The series began with the 1982 release of First Blood, starring Sylvester Stallone as Vietnam veteran and former Green Beret John Rambo. Now a drifter, Rambo has a runin in the town of Hope with the bigoted sheriff and his staff of hostile policemen. After being arrested and jailed, Rambo suffers flashbacks to his captivity as a POW. He then escapes into the wilderness, eluding state police and incompetent National Guardsmen. Rambo then brings the war back to Hope. After destroying much of the town, he is defused only by Colonel Trautman, his Army commander and mentor. Acknowledging the trauma of Vietnam, Trautman convinces Rambo to surrender peacefully.

Trautman's confrontation with Rambo is a commentary on the difficulties some veterans experienced following the Vietnam War. After serving as an elite soldier, the returning veteran was reviled as a criminal in the United States. Rambo screams to Trautman: “Then I come back to the world and I see all these maggots at the airport, protestin’ me, spitting, calling me baby killer and all types of vile crap!” Sacrificing so much for a war “someone didn’t let us win,” Rambo is the personification of the veteran spurned by his society. Rambo's victimization in civilian life and his destruction of Hope are symbolic of one perception of the Vietnam conflict. Betrayed by a society ambivalent about the war, war is then unleashed against that society. Of the Rambo films, First Blood is the most introspective and presents the most powerful social commentary.

First Blood was a commercial success, earning $13 million at the box office. The popularity of First Blood would later be dwarfed by its 1985 sequel, First Blood, Part II. Imprisoned, Rambo is given an opportunity to earn a pardon by returning to Vietnam to discover if American POWs are still in captivity.

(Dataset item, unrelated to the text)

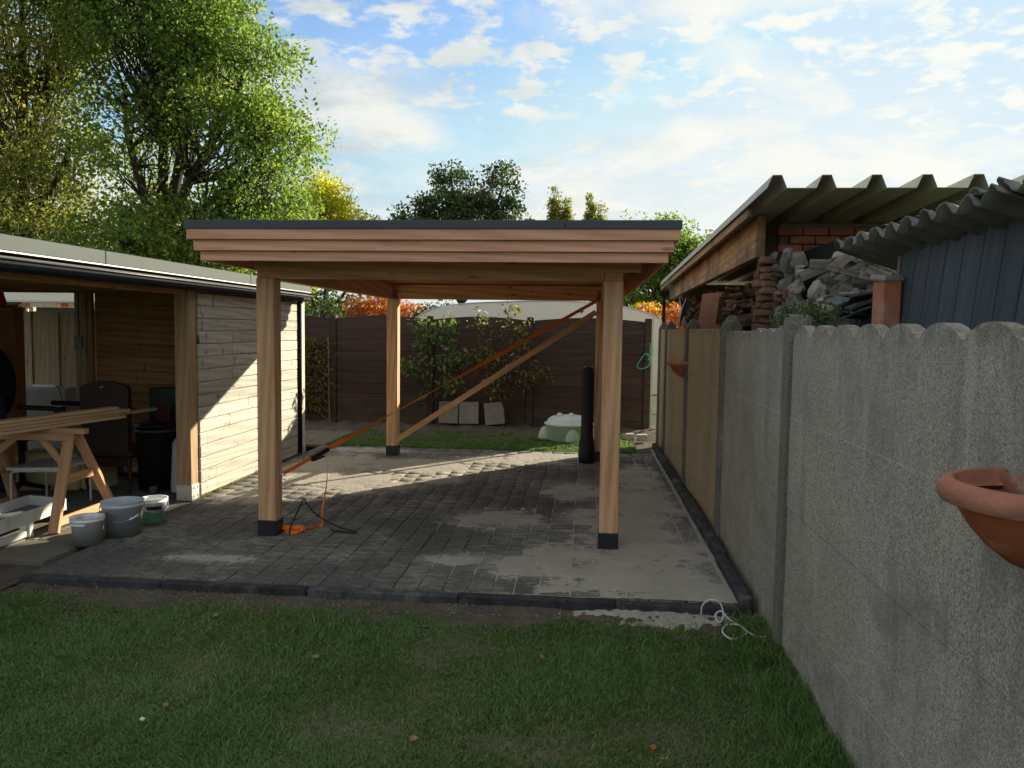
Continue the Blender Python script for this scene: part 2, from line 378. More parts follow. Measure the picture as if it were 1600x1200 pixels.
PATCH = [(.48, 5.9, .50, 1.35, 1), (.60, 7.6, .36, 1.3, 1), (.62, 8.9, .26, .9, .9), (.15, 5.5, .55, .55, 1), (-.35, 5.45, .45, .28, .9), (-.78, 6.8, .40, .34, 1), (-.1, 8.1, .35, .45, .9),
         (-1.6, 8.5, .36, .3, .8), (-2.72, 5.33, .38, .13, .8), (-.9, 5.55, .35, .16, .8), (.75, 5.1, .28, .5, 1), (.0, 7.0, .25, .4, .7), (-1.9, 9.6, .8, .4, .7), (-.6, 10.3, .9, .3, .8),
         (-3.1, 9.0, .6, 1.1, .95), (-2.5, 8.3, .8, .8, .85), (-2.9, 10.4, .7, .25, .8), (-2.0, 9.3, .9, .55, .95), (-1.1, 9.9, .9, .3, .9), (-3.3, 7.3, .5, .5, .6)]
SANDC = (.42, .39, .33)
def m_paver():
    m, nt, b, n = newmat('anthracite_paver', .9, .2)
    p = coords(n, nt, 'world')
    isl = n('ShaderNodeNewGeometry').outputs['Random Per Island']; r = n('ShaderNodeObjectInfo').outputs['Random']
    rr = n('ShaderNodeMath', {0: mth(n, 'ADD', r, isl)}, operation='FRACT').outputs[0]
    c = ramp(n, rr, [(0, (.050, .052, .055)), (.35, (.078, .074, .068)), (.7, (.060, .064, .069)), (1, (.105, .096, .083))])
    c = mixc(n, mr(n, nz(n, p, 38, 5, .65), .35, .7, 0, .55), c, (.17, .16, .145))
    c = mixc(n, mr(n, nz(n, p, 90, 4, .7), .60, .70, 0, .6), c, (.36, .34, .29))
    # swept sand: dusty film, stronger to the lower left where the soil is warm, plus streaks
    sv = n('ShaderNodeVectorMath', {0: p, 1: (3.0, 9, 1)}, operation='MULTIPLY').outputs[0]
    film = mth(n, 'MULTIPLY', mr(n, nz(n, p, 1.1, 5, .6, .3), .40, .66, .10, .9), mr(n, nz(n, sv, 2.2, 6, .7, .5), .40, .62, .12, .85))
    c = mixc(n, film, c, (.36, .33, .275))
    c = mixc(n, mr(n, nz(n, sv, 5.5, 6, .75, 1.2), .60, .66, 0, .8), c, SANDC)
    best = None
    for (px_, py_, rx_, ry_, a_) in PATCH:
        q = n('ShaderNodeVectorMath', {0: n('ShaderNodeVectorMath', {0: p, 1: (px_, py_, 0)}, operation='SUBTRACT').outputs[0], 1: (1/rx_, 1/ry_, 0)}, operation='MULTIPLY').outputs[0]
        d = mth(n, 'SUBTRACT', a_, n('ShaderNodeVectorMath', {0: q}, operation='LENGTH').outputs['Value'])
        best = d if best is None else mth(n, 'MAXIMUM', best, d)
    fade = mth(n, 'ADD', best, mth(n, 'MULTIPLY', nz(n, p, 4.5, 6, .7), 1.1))
    grain = nz(n, n('ShaderNodeVectorMath', {0: p, 1: (1.4, 3.2, 1)}, operation='MULTIPLY').outputs[0], 11, 6, .75, .5)
    c = mixc(n, mth(n, 'MULTIPLY', mr(n, fade, .05, .95, 0, 1), mr(n, grain, .40, .60, .1, 1)), c, (.40, .37, .315))
    setc(nt, b, c)
    bump(n, nt, b, mth(n, 'ADD', nz(n, p, 60, 5, .6), nz(n, p, 14, 4, .6)), .5, .008); return m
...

However, that supposed mission is a ploy—with the government invested in the message that no POWs remain alive, Rambo's true mission is to prove the government's position. When Rambo defies expectations and discovers several POWs, he is betrayed by the government bureaucrat who leads the mission. Abandoned and captured, Rambo endures brutal torture. After escaping from his captors, Rambo then emerges from the wilderness as a primal force of vengeance. He descends on the prison camp and wipes out the Soviet and Vietnamese garrison with a knife and bow and arrow. Capturing a helicopter, Rambo rescues the POWs and fights his principal Soviet adversary in an aerial helicopter duel. After he returns to the American base, Rambo assaults his commander and destroys the computers and equipment symbolizing the machinery of the government that betrayed America's POWs.